If \(x,y\) and \(z\) are non-negative real numbers such that \( x+y+z=1\) , prove the following inequality

\(xy + yz +zx -2xyz \le \frac{7}{27} \)

My approach :

Using the identities:

\( 1. x^3 + y^3 + z^3 - 3xyz = (x+y+z)(x^2+y^2+z^2-xy-yz-zx)\)

\( 2. (x+y+z)^2 = x^2+y^2+z^2+2xy+2yz+2zx\)

The given inequality can be rewritten as :

\( 2(x^3+y^3+z^3) - \frac{3}{2}(x^2+y^2+z^2) +\frac{1}{2} \ge \frac{2}{9} \)

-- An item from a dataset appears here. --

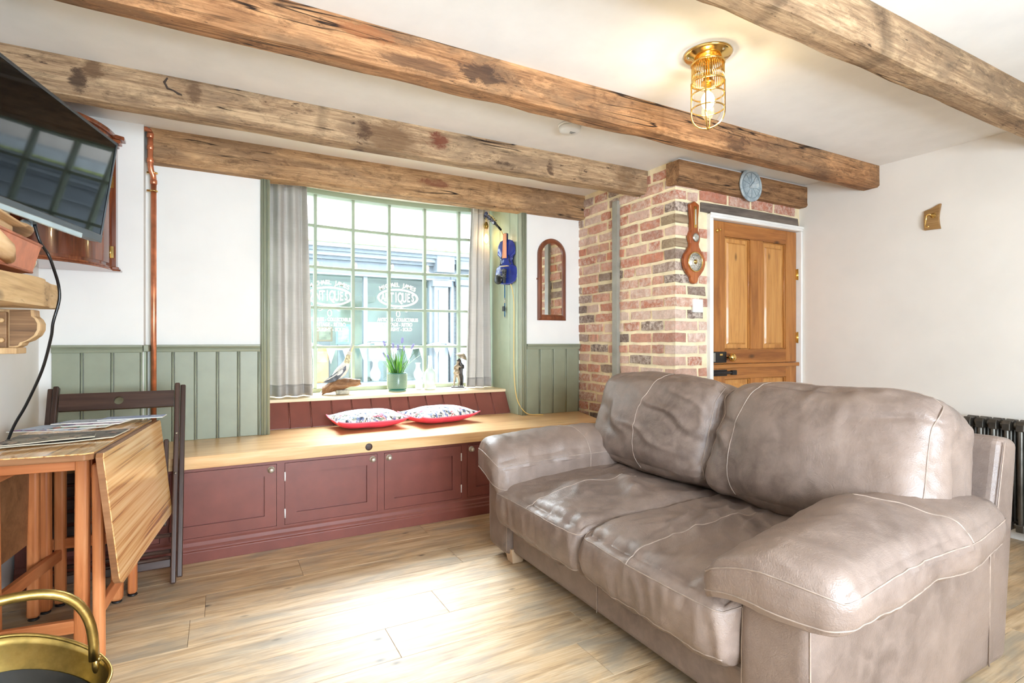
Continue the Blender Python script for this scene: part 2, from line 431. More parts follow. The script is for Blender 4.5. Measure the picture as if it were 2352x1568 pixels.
# ------------------------------------------------------------------ shell
struct('ceiling', MB().box(XL - 0.2, XR + 0.2, YR - 0.2, 3.9, ZC, ZC + 0.15), m_ceil, 'white plaster ceiling between the beams')
struct('wall_left', MB().box(XL - 0.2, XL, YR - 0.2, 3.9, 0, ZC), m_wall, 'white wall behind the television')
struct('wall_right', MB().box(XR, XR + 0.2, YR - 0.2, 2.9, 0, ZC), m_wallr, 'off white wall on the right of the door')
wb = MB()
wb.box(XL, -0.36, YBL, 4.0, 0, ZC).box(-0.36, 0.262, YB, 4.45, 0, ZC).box(2.06, XB + 0.4, YB, 4.45, 0, ZC)
wb.box(0.262, 2.06, YB + 0.02, 4.6, 2.255, ZC + 0.1).box(0.262, 2.06, 4.0, 4.5, 0, 0.69)
struct('wall_back', wb, m_wall, 'white window wall above the bench')
wr = MB()
wr.box(XL - 0.2, 0.15, YR - 0.2, YR, 0, ZC).box(1.75, XR + 0.2, YR - 0.2, YR, 0, ZC).box(0.15, 1.75, YR - 0.2, YR, 0, 0.6).box(0.15, 1.75, YR - 0.2, YR, 1.64, ZC)
struct('wall_rear', wr, m_wall, 'white rear wall behind the camera')
w2 = thing('added_rear_window', 'added white rear window holding the fill light', 'window', (0.95, YR, 0.6), kind='structure')  # unseen window added behind the camera to carry the fill light
f2 = MB()
for x in (0.15, 0.665, 1.185, 1.70): f2.box(x, x + 0.05, YR - 0.05, YR, 0.6, 1.64)
for z in (0.6, 1.095, 1.59): f2.box(0.15, 1.75, YR - 0.045, YR - 0.005, z, z + 0.05)
obj('window_frame', f2, m_white, w2)

# ------------------------------------------------------------------ brick pier and door wall
m_mortar = plain('lime_mortar', (238, 222, 184), 0.95, var=0.06, vs=14, bmp=0.5, bs=90)
def brickmat():
    m, nt, b = newmat('old_brick'); setp(b, rough=0.9, spec=0.2)
    oi = N(nt, 'ShaderNodeObjectInfo'); v = coords(nt, (1, 1, 1), True)
    base = ramp(nt, oi.outputs['Random'], [(0.0, (128, 108, 98)), (0.07, (150, 128, 114)), (0.13, (206, 136, 110)), (0.28, (216, 158, 134)), (0.40, (190, 136, 116)), (0.50, (224, 184, 164)), (0.66, (216, 164, 140)), (0.79, (170, 144, 130)), (0.86, (212, 140, 112)), (0.93, (228, 198, 180))], 'CONSTANT')
    n1 = noisetex(nt, v, 22, 6, 0.7); n2 = noisetex(nt, v, 60, 6, 0.75); n3 = noisetex(nt, v, 30, 8, 0.82, 0.4)
    shade = ramp(nt, n1, [(0.32, (0.70, 0.67, 0.64)), (0.66, (1.0, 1.0, 1.0))]).outputs[0]
    c = mixc(nt, 1.0, base.outputs[0], shade, 'MULTIPLY')
    c = mixc(nt, ramp(nt, n2, [(0.58, (0, 0, 0)), (0.70, (0.55, 0.55, 0.55))]).outputs[0], c, (96, 78, 70))
    r2 = N(nt, 'ShaderNodeMath', operation='FRACT'); L(nt, math_(nt, 'MULTIPLY', oi.outputs['Random'], 17.31), r2.inputs[0])
    lime = math_(nt, 'MULTIPLY', ramp(nt, n3, [(0.44, (0, 0, 0)), (0.60, (1, 1, 1))]).outputs[0], math_(nt, 'ADD', math_(nt, 'MULTIPLY', r2.outputs[0], 0.75), 0.12))
    c = mixc(nt, lime, c, (232, 214, 198))
    L(nt, c, b.inputs['Base Color'])
    bump(nt, b, math_(nt, 'ADD', n2, n1), 0.7, 0.008)
    return m
m_brick = brickmat()
m_stone = wood('timber_block', (96, 78, 60), (150, 128, 102), (186, 166, 138), 'x', 1.5, 0.85, bmp=0.4, crack=0.5)
m_greytimber = wood('weathered_lintel', (70, 62, 56), (112, 100, 90), (146, 132, 118), 'x', 1.2, 0.85, bmp=0.5, crack=0.5)
mw = MB()
mw.box(XB + 0.010, 2.93, YD + 0.010, 3.70, 0, ZC).box(2.93, XR, YD + 0.010, YD + 0.2, 1.95, ZC)
mw.box(2.93, XR, YD + 0.16, YD + 0.3, 0, 1.95)
wbk = struct('wall_brick', mw, m_mortar, 'exposed old brick pier and brickwork around the door')
def brick(x0, x1, y0, y1, z0, z1, mat=m_brick, name='brick', jit=0.0035, segs=(3, 2, 2)):
    """one rough brick; more cuts along its long side"""
    cx, cy, cz = (x0+x1)/2, (y0+y1)/2, (z0+z1)/2; h = ((x1-x0)/2, (y1-y0)/2, (z1-z0)/2)
    nx = 3 if h[0] > h[1] else 1; ny = 3 if h[1] >= h[0] else 1; nz = 1
    bm = bmesh.new(); vd = {}; rr = random.Random(hash((round(cx*1000), round(cy*1000), round(cz*1000))))
    def vert(i, j, k):
        key = (i, j, k)
        if key not in vd:
            p = [(-1 + 2*i/nx) * h[0], (-1 + 2*j/ny) * h[1], (-1 + 2*k/nz) * h[2]]
            p = [q + rr.uniform(-jit, jit) for q in p]
            ends = (i in (0, nx)) + (j in (0, ny)) + (k in (0, nz))
            if ends == 3: p = [q * 0.965 for q in p]
            vd[key] = bm.verts.new(p)
        return vd[key]
    for i in range(nx):
        for j in range(ny):
            for k in (0, nz):
                q = [vert(i,j,k), vert(i+1,j,k), vert(i+1,j+1,k), vert(i,j+1,k)]; bm.faces.new(q if k else q[::-1])
    for i in range(nx):
        for k in range(nz):
            for j in (0, ny):
                q = [vert(i,j,k), vert(i+1,j,k), vert(i+1,j,k+1), vert(i,j,k+1)]; bm.faces.new(q if j == 0 else q[::-1])
    for j in range(ny):
        for k in range(nz):
            for i in (0, nx):
                q = [vert(i,j,k), vert(i,j+1,k), vert(i,j+1,k+1), vert(i,j,k+1)]; bm.faces.new(q[::-1] if i == 0 else q)
    me = bpy.data.meshes.new(name); bm.to_mesh(me); bm.free(); me.materials.append(mat)
    o = bpy.data.objects.new(name, me); COL.objects.link(o); o.parent = wbk; o.location = (cx, cy, cz)
    return o
course = 0.0778
rb = random.Random(21)
for i in range(29):
    z0 = 0.008 + i * course; z1 = z0 + course - rb.uniform(0.017, 0.024)
    if z1 > ZC: z1 = ZC - 0.004
    wob = lambda: rb.uniform(-0.003, 0.003)
    cover_beam2 = z1 > 2.11
    # corner piece
    if i % 2:
        brick(XB + wob(), XB + 0.205, YD + wob(), YD + 0.10, z0, z1); y = YD + 0.115
        if z1 < 1.965: brick(XB + 0.222, 2.895, YD + 0.002, YD + 0.08, z0, z1)
    else:
        if i in (22, 24): brick(XB, XB + 0.16 + rb.uniform(0, .06), YD, YD + 0.13, z0, z1, m_stone, 'timber_block'); y = YD + 0.147
        else: brick(XB + wob(), XB + 0.10, YD + wob(), YD + 0.215, z0, z1); y = YD + 0.232
        if z1 < 1.965 and i not in (22, 24): brick(XB + 0.117, XB + 0.117 + rb.uniform(.13, .175), YD + 0.002, YD + 0.08, z0, z1)
        if z0 > 2.03 and z1 < 2.115: brick(XB + 0.117, XB + 0.208, YD + 0.002, YD + 0.08, z0, z1)
    # side face towards the window
    while y < YB - 0.03:
        ln = rb.choice([0.21, 0.215, 0.205, 0.195, 0.22, 0.105]) if rb.random() < 0.9 else 0.15
        if i % 3 == 1 and y < YD + 0.2: ln = 0.105
        y2 = min(y + ln, YB + 0.01)
        if YB - y2 < 0.05: y2 = YB + 0.01
        dz = rb.uniform(-0.003, 0.003)
        brick(XB + rb.uniform(-0.003, 0.004), XB + 0.06, y, y2, z0 + dz, min(z1 + dz, ZC - 0.002))
        y = y2 + rb.uniform(0.015, 0.024)
# the course over the door and the weathered timber lintel
x = XB + 0.222
for ln in (0.27, 0.215, 0.235, 0.24, 0.225):
    x1 = min(x + ln, XR - 0.005)
    if x1 - x > 0.06: brick(x, x1, YD + rb.uniform(0, .004), YD + 0.06, 2.046, 2.112)
    x = x1 + 0.02
li = brick(XB + 0.215, XR - 0.01, YD - 0.002, YD + 0.08, 1.970, 2.034, m_greytimber, 'lintel', jit=0.004)
# galvanised-grey cable cover strip up the brickwork
cs = struct('trim_1', MB().box(XB - 0.022, XB + 0.006, 3.125, 3.185, 0.40, 2.14), plain('grey_strip', (146, 142, 130), 0.5, var=0.08), 'grey vertical cable cover strip on the brick face', bevel=0.002)
sk = thing('wall_socket', 'brown and white wall socket low on the brick behind the sofa', 'socket', (XB, 3.10, 0.43))
obj('back_box', MB().box(XB - 0.028, XB + 0.006, 3.03, 3.122, 0.43, 0.525), m_white, sk, bevel=0.003)
obj('face_plate', MB().box(XB - 0.036, XB - 0.028, 3.036, 3.116, 0.432, 0.505), plain('walnut_plate', (96, 60, 40), 0.4), sk, bevel=0.002)
sk_h = MB()
for yy in (3.055, 3.085): sk_h.box(XB - 0.038, XB - 0.0355, yy, yy + 0.012, 0.462, 0.468)
obj('socket_hole', sk_h, m_iron, sk)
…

Consider the following function:

\( f(t) = 2t^3 - \frac{3}{2}t^2 + \frac{1}{6} \)

The above function becomes convex for t \(\ge \frac{1}{4} \)

So, using Jensen's inequality on \(a,b\) and \(c\)

\( \frac{f(a)+f(b)+f(c)}{3} \ge f(\frac{1}{3})\)

We get,

\( 2(x^3+y^3+z^3) - \frac{3}{2}(x^2+y^2+z^2) +\frac{1}{2} \ge 2/9 \)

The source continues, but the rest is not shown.